A spokesperson for St. Louis County Executive Sam Page said Page would sign off on the 2024 budget bills Wednesday. The move comes a day after the County Council passed the budget with some $14 million in cuts. But how those cuts will affect county government will most likely not be known until after the fiscal year starts Jan. 1

Page had proposed a $1.025 billion budget that included raising property taxes back to 2022 levels to close a $47 million annual deficit while largely keeping existing service levels intact.

Ahead of what ended up being a 6-1 vote in favor of the cuts, Page outlined what he said were initial proposed cuts based on the amended budget, including the suspension of non-public safety projects getting funds through the American Rescue Plan Act, and putting implementation of the county’s senior property tax freeze on hold because the county will need to find revenue to fund the creation and administration of the program. Other cuts could lead to having to stop mailing county tax bills and potentially trimming staff assigned to snow removal.

Councilman Mark Harder attacked Page’s response as “fear mongering,” saying that the council’s cuts to the county’s General Fund amounts to a 1.5% reduction. "We can not keep kicking this down the road because we are out of the road,” Harder, a Republican candidate for the Missouri State Senate in 2024 wrote on social media Tuesday. “St. Louis County will run out of reserves by 2025. After which, drastic cuts, layoffs and the permanent end of some county functions will be required.”

A Page spokesperson said Wednesday that no concrete next steps were yet in place to address how department budgets would change, but that with the holiday season and related time off for County department heads, it was unrealistic to expect that to happen before the end of the year. 
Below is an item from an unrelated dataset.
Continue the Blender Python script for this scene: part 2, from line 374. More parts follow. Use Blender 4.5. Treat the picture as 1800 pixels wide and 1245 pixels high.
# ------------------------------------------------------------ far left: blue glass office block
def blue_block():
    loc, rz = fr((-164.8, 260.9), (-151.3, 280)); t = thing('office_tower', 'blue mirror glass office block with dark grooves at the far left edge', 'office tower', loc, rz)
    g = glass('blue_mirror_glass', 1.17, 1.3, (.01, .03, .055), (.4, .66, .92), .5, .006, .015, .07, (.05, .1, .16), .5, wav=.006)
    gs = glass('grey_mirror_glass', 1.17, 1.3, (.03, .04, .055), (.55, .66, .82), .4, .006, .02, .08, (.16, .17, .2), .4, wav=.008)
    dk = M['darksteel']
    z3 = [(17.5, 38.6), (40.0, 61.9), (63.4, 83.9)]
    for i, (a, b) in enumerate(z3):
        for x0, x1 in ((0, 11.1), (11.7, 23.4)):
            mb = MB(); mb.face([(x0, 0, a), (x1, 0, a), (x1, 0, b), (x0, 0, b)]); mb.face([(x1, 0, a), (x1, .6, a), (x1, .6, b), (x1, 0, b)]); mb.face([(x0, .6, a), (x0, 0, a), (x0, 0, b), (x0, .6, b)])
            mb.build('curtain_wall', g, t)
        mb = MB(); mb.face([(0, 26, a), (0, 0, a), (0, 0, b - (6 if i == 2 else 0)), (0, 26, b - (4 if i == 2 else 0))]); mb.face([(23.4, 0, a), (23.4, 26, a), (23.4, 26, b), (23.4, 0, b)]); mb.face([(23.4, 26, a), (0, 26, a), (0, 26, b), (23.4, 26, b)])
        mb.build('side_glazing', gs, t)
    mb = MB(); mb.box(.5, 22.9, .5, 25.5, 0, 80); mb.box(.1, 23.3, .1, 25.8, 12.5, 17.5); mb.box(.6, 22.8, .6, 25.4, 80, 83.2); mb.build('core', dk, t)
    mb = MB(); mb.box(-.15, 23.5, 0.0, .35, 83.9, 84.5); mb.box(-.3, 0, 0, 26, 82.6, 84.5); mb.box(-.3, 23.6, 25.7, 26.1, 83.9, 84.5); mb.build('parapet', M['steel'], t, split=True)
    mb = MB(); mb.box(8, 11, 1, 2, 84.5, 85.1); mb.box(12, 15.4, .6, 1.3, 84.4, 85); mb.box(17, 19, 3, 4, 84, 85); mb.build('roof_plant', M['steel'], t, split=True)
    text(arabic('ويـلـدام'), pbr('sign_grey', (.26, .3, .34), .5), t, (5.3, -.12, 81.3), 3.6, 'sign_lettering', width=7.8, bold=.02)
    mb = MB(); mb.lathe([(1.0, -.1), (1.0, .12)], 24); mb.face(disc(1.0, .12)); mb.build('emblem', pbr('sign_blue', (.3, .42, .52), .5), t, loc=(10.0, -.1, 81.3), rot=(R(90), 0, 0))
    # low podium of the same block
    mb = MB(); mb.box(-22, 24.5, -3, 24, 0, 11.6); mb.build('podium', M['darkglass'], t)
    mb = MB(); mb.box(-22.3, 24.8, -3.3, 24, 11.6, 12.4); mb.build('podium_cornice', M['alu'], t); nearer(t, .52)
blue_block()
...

“The Council did its job. We took the first step on the path toward fiscal responsibility. The next step is up to the County Executive. Hopefully he takes his job seriously and starts looking at how to make county government more efficient instead of randomly cutting programs that impact county citizens,” Councilman Dennis Hancock told Spectrum News Wednesday.

“I’m fine with the administration taking all the time they need to get it right,” he said.